— begin DATASET CONTENT —

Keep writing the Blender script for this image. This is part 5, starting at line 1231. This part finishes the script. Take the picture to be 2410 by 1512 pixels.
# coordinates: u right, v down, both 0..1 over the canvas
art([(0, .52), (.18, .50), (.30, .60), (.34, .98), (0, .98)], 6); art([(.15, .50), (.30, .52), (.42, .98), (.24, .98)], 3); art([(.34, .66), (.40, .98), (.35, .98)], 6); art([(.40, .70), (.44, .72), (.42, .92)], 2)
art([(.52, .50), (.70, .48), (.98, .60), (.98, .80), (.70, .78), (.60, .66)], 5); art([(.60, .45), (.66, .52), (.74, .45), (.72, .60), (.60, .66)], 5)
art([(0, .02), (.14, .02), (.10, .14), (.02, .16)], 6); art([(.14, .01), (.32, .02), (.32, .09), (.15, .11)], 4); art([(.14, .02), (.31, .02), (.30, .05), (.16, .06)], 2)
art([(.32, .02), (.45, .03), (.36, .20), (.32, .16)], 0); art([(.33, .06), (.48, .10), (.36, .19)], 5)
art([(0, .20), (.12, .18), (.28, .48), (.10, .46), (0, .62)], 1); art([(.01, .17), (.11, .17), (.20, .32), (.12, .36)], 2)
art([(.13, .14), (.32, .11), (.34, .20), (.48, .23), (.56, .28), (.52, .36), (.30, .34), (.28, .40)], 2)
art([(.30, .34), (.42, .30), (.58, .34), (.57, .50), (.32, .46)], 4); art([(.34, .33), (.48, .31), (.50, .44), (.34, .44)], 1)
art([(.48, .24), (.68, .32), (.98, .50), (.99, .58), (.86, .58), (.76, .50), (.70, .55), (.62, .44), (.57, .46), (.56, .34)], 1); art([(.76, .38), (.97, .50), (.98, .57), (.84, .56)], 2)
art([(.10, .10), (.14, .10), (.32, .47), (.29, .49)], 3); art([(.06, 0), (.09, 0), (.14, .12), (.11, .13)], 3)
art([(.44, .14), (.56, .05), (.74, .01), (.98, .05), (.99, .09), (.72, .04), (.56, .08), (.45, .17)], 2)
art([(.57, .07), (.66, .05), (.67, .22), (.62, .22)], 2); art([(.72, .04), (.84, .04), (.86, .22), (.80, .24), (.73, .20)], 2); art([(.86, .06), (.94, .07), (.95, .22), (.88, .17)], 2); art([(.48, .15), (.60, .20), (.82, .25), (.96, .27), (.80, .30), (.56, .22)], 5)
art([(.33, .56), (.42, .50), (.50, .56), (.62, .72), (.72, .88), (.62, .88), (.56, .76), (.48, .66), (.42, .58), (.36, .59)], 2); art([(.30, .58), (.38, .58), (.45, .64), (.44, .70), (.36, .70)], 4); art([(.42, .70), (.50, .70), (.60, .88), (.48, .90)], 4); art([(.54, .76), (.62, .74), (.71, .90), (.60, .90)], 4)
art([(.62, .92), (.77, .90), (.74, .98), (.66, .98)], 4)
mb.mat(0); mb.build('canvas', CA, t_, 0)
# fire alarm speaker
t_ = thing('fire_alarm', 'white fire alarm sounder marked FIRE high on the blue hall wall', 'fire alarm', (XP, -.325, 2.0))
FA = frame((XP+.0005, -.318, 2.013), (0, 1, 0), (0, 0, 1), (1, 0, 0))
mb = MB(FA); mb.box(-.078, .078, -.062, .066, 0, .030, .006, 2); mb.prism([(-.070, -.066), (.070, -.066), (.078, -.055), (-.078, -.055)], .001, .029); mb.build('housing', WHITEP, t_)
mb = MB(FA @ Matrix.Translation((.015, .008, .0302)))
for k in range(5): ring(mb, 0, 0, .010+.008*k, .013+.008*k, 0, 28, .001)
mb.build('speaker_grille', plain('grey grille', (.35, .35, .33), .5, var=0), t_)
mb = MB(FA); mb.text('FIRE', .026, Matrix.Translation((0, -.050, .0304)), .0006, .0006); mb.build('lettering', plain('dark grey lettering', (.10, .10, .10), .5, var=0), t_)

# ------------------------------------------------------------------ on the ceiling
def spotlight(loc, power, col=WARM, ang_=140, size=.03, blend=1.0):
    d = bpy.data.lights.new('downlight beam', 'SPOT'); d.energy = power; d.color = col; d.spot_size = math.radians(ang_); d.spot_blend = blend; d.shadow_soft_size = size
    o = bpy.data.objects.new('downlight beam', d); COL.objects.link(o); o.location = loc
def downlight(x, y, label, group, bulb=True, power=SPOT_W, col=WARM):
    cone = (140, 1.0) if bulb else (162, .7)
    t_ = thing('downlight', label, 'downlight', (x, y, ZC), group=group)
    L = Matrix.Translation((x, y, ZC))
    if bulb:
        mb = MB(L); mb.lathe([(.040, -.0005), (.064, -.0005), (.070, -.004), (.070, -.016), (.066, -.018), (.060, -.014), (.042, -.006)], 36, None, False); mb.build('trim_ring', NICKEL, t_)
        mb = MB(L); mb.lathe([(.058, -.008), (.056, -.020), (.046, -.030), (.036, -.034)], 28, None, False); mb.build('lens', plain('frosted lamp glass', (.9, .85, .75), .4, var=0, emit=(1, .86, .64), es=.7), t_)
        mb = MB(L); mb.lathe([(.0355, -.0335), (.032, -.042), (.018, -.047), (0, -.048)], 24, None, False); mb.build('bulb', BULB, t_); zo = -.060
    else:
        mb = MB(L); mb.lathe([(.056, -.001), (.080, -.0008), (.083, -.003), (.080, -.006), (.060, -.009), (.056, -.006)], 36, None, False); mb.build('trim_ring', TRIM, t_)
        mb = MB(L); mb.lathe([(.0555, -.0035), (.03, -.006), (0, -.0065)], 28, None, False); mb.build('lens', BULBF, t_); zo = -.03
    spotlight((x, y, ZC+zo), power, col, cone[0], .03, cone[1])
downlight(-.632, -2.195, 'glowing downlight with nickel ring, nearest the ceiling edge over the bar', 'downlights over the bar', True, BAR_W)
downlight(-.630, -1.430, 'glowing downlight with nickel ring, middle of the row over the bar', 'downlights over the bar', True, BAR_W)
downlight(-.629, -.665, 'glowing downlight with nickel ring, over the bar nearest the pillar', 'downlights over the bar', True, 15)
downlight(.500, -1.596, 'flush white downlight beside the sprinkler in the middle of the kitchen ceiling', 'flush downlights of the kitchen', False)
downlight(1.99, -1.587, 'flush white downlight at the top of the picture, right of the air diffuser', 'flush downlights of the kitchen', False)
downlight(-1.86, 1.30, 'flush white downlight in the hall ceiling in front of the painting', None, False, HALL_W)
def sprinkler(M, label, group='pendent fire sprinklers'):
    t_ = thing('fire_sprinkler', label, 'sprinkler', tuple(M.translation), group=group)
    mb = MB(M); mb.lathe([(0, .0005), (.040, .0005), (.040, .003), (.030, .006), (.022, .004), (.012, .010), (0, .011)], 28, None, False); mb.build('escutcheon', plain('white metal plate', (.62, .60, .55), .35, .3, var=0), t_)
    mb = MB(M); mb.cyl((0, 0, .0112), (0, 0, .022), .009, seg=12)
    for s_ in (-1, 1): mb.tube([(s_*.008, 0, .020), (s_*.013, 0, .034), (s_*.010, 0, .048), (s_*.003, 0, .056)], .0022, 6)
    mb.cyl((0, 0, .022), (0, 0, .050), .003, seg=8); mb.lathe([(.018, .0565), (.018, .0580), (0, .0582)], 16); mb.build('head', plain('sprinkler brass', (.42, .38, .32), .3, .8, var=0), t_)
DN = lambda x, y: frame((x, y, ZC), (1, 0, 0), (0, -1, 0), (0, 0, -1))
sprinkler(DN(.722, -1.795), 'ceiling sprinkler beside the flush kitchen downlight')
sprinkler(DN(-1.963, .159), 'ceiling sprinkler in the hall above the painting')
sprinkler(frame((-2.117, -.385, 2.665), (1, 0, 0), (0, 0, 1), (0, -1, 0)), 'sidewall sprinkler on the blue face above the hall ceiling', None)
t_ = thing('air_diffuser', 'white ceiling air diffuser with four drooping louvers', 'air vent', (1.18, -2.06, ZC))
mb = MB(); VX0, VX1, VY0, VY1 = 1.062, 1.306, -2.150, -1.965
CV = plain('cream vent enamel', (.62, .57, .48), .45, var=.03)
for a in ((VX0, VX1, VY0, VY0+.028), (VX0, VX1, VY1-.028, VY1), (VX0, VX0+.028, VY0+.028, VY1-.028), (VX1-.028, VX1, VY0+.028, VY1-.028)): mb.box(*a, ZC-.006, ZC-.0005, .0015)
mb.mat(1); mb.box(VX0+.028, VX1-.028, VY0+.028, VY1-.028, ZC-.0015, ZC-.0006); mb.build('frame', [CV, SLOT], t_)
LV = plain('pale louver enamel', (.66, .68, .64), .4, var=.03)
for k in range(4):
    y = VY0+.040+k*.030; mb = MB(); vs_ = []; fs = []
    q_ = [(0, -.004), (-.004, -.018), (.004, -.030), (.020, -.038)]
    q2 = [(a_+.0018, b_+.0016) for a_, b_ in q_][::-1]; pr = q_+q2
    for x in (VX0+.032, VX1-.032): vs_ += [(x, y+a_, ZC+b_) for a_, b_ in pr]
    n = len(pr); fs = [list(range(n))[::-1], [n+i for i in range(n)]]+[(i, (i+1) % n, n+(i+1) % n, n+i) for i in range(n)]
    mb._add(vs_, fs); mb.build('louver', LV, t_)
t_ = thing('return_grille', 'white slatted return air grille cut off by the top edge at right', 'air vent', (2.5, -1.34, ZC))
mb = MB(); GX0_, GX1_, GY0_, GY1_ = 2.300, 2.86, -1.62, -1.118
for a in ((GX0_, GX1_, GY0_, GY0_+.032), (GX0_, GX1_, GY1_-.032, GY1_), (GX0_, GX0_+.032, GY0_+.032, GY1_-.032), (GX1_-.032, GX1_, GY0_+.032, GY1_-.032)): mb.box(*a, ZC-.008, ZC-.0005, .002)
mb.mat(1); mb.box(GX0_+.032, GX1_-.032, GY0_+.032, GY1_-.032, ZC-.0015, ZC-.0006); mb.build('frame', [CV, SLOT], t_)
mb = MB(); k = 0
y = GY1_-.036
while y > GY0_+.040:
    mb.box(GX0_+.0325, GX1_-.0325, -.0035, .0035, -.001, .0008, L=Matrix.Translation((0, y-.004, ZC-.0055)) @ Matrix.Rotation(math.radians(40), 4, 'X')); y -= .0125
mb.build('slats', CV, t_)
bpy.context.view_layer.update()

— end DATASET CONTENT —

PROBLEM TO SOLVE: Look for lines containing the string "picture" and copy them all.

THE ANSWER:
Keep writing the Blender script for this image. This is part 5, starting at line 1231. This part finishes the script. Take the picture to be 2410 by 1512 pixels.
downlight(1.99, -1.587, 'flush white downlight at the top of the picture, right of the air diffuser', 'flush downlights of the kitchen', False)